* [SHORT TASK]:
Exactly as written, transcribe the lines that run from the one containing "Keep writing the" to the end of the records below.

* [DATASET RECORDS]:
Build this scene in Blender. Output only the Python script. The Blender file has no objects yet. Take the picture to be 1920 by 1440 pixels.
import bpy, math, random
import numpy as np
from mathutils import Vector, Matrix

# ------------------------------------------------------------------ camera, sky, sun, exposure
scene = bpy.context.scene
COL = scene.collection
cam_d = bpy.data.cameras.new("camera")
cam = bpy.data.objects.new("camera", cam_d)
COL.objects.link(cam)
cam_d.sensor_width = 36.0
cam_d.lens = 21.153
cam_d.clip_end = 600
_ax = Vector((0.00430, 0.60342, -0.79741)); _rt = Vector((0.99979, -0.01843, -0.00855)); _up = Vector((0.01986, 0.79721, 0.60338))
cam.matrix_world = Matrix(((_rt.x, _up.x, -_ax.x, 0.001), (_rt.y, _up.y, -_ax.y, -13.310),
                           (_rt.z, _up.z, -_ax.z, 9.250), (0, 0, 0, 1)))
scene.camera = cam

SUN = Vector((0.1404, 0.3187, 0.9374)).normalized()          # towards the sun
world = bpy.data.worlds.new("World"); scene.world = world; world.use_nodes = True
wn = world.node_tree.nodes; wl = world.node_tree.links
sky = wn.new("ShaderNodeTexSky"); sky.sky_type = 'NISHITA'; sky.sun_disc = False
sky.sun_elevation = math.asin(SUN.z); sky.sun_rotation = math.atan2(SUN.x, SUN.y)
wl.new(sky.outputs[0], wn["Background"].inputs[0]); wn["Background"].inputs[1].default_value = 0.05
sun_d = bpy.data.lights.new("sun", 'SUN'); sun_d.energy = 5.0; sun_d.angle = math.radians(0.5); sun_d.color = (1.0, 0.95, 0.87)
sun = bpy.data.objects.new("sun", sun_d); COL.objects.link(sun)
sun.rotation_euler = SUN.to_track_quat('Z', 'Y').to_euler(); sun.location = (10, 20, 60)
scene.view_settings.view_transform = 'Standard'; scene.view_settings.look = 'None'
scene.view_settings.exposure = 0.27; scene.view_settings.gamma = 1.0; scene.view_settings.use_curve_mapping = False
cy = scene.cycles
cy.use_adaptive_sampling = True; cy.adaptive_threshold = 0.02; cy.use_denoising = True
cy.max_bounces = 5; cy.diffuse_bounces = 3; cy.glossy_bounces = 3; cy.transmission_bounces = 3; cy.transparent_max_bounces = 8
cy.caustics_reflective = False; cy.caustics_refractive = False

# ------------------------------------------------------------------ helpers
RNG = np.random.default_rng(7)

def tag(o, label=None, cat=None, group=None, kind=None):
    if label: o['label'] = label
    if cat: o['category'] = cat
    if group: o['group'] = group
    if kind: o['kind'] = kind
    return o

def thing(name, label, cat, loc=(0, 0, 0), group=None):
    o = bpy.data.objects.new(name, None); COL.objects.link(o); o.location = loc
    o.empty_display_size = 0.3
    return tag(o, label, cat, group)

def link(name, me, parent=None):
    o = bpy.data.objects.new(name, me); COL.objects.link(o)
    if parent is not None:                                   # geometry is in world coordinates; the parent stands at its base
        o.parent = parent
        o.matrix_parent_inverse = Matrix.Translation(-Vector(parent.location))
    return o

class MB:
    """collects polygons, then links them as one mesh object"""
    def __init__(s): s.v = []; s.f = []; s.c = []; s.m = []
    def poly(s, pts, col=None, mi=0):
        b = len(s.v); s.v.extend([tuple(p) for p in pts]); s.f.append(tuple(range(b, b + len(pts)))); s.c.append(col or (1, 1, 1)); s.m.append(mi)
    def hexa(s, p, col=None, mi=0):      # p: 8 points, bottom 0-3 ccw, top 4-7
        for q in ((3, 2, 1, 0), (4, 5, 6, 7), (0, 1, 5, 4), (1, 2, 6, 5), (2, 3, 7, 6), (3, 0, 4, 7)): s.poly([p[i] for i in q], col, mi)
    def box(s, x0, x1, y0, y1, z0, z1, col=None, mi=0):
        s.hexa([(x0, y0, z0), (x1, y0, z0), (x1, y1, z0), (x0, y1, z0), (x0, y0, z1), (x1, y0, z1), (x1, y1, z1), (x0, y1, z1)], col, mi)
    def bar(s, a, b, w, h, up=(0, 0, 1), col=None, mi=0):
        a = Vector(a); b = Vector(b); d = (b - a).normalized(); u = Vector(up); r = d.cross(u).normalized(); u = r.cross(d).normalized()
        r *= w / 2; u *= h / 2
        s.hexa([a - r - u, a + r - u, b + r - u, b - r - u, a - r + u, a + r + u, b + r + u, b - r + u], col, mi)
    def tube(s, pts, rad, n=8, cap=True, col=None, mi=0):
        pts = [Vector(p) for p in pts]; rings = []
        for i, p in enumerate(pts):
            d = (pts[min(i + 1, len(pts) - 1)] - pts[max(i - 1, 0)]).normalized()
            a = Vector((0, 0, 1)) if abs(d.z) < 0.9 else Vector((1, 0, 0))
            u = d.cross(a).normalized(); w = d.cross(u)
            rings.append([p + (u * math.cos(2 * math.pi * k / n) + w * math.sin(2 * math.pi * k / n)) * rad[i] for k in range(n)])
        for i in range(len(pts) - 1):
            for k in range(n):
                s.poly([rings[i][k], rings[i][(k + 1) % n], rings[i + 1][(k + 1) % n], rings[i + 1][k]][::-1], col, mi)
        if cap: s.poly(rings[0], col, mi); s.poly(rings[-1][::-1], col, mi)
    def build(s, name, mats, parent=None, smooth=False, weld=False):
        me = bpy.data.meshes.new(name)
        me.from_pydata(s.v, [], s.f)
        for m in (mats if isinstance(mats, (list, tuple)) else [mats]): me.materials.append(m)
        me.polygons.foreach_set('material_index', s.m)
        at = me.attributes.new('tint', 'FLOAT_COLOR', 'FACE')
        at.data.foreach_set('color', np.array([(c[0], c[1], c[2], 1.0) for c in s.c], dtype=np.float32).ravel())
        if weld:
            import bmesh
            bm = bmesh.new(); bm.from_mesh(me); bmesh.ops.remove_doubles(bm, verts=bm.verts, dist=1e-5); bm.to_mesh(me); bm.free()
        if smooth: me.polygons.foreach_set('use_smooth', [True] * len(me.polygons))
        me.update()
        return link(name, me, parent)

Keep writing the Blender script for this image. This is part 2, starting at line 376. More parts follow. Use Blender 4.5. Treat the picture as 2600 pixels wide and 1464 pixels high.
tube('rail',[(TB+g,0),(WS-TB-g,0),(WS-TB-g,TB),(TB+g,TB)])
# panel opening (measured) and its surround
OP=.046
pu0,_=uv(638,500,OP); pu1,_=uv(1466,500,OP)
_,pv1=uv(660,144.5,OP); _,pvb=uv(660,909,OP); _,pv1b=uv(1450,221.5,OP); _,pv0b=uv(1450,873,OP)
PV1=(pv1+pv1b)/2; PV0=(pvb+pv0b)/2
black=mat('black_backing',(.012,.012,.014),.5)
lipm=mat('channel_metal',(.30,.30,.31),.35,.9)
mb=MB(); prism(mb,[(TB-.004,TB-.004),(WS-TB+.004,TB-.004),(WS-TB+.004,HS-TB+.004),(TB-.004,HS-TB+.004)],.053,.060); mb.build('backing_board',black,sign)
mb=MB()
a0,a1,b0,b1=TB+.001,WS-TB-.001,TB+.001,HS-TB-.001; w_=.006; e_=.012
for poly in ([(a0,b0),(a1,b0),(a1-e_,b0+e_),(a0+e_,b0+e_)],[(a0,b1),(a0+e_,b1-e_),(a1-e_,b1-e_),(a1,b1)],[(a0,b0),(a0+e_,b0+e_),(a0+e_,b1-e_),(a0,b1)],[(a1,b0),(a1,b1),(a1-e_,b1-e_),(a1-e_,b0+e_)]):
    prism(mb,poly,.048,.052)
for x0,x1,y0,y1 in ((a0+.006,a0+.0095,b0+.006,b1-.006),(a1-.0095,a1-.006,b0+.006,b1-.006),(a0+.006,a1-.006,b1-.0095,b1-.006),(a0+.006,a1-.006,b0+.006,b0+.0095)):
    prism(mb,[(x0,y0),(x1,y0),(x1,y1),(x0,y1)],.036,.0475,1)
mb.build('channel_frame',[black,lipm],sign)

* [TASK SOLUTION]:
Keep writing the Blender script for this image. This is part 2, starting at line 376. More parts follow. Use Blender 4.5. Treat the picture as 2600 pixels wide and 1464 pixels high.
tube('rail',[(TB+g,0),(WS-TB-g,0),(WS-TB-g,TB),(TB+g,TB)])
# panel opening (measured) and its surround
OP=.046
pu0,_=uv(638,500,OP); pu1,_=uv(1466,500,OP)
_,pv1=uv(660,144.5,OP); _,pvb=uv(660,909,OP); _,pv1b=uv(1450,221.5,OP); _,pv0b=uv(1450,873,OP)
PV1=(pv1+pv1b)/2; PV0=(pvb+pv0b)/2
black=mat('black_backing',(.012,.012,.014),.5)
lipm=mat('channel_metal',(.30,.30,.31),.35,.9)
mb=MB(); prism(mb,[(TB-.004,TB-.004),(WS-TB+.004,TB-.004),(WS-TB+.004,HS-TB+.004),(TB-.004,HS-TB+.004)],.053,.060); mb.build('backing_board',black,sign)
mb=MB()
a0,a1,b0,b1=TB+.001,WS-TB-.001,TB+.001,HS-TB-.001; w_=.006; e_=.012
for poly in ([(a0,b0),(a1,b0),(a1-e_,b0+e_),(a0+e_,b0+e_)],[(a0,b1),(a0+e_,b1-e_),(a1-e_,b1-e_),(a1,b1)],[(a0,b0),(a0+e_,b0+e_),(a0+e_,b1-e_),(a0,b1)],[(a1,b0),(a1,b1),(a1-e_,b1-e_),(a1-e_,b0+e_)]):
    prism(mb,poly,.048,.052)
for x0,x1,y0,y1 in ((a0+.006,a0+.0095,b0+.006,b1-.006),(a1-.0095,a1-.006,b0+.006,b1-.006),(a0+.006,a1-.006,b1-.0095,b1-.006),(a0+.006,a1-.006,b0+.006,b0+.0095)):
    prism(mb,[(x0,y0),(x1,y0),(x1,y1),(x0,y1)],.036,.0475,1)
mb.build('channel_frame',[black,lipm],sign)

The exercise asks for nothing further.